EARLY signs are that the good citizens of Kirklees are not exactly flocking to the postboxes to cast their votes in gratitude for this year's new-fangled system.

So far it seems only 37,000 of 285,000 ballot forms sent out have made the return journey.

The somewhat costly pilot scheme, intended to beef up electoral response, at this moment looks like being a severe disappointment.

Given that in previous tests postal voting had looked rather promising, we have to ask why.

Maybe the bank holiday and a certain sporting occasion in Cardiff diverted attention, perhaps some are a little confused by the new system, others say that barcodes on ballot papers make it possible to trace how each individual votes.

But surely the biggest reason has to be the somewhat rushed and botched exercise which the Government has insisted on introducing in the teeth of experts who have warned otherwise.

The fact is that voters need plenty of time to get used to a new system. Other parts where the pilot scheme is being tried have difficulties even getting the forms printed and delivered on time.

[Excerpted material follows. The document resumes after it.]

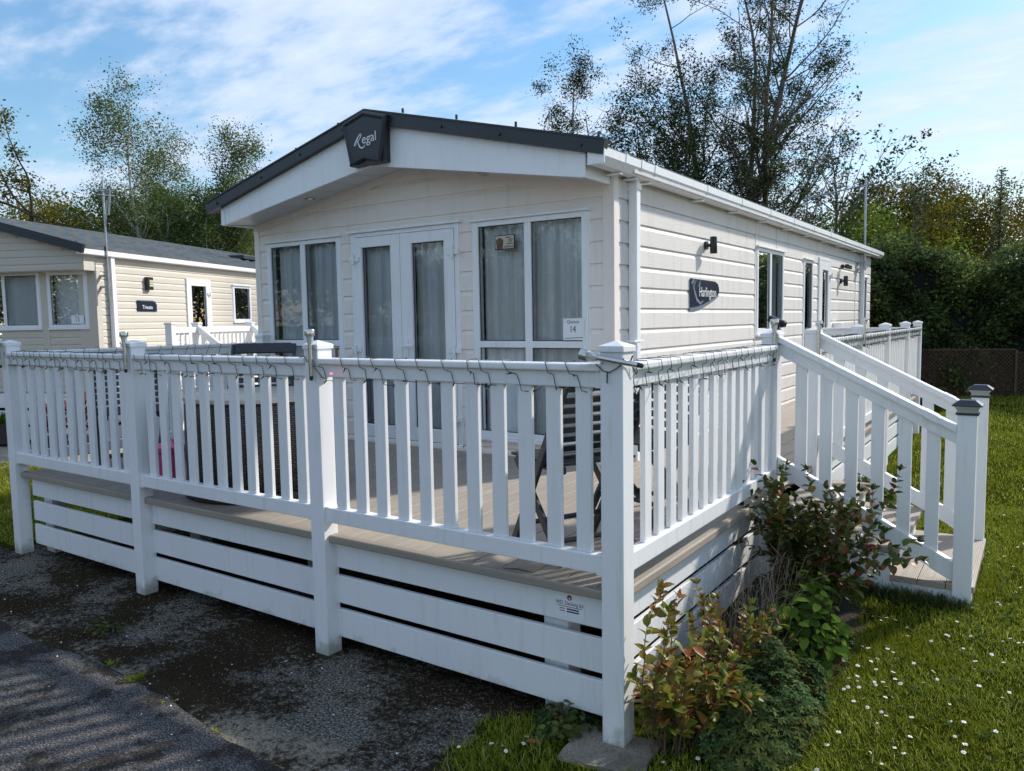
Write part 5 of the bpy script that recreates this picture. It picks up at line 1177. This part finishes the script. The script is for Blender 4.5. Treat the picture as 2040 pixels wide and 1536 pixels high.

For now the message to the voters is that there is plenty of time to get your vote in by polling day, Thursday, June 10.

If you are popping the envelope in the post that makes the Tuesday of next week the last date for posting.

And even after the Tuesday you could still take your envelope to a number of council offices which will be open until 10pm on the Thursday.

But, of course, in a way that rather defeats the object of the postal voting exercise.

Platform row

OUR sympathies are with the Marsden railway station protesters who are angry that trains are once again using the unpopular platform two.

Last September passengers thought they had won a victory when First North Western agreed to stop using the platform with a 2ft gap from train to ground after a 74-year-old woman was injured there.

At the time the operators were said to have done a U-turn and agreed to use another platform. But last month services from Huddersfield to and from Manchester Victoria switched back to platform two.

Not so much a U-turn, more an S-bend.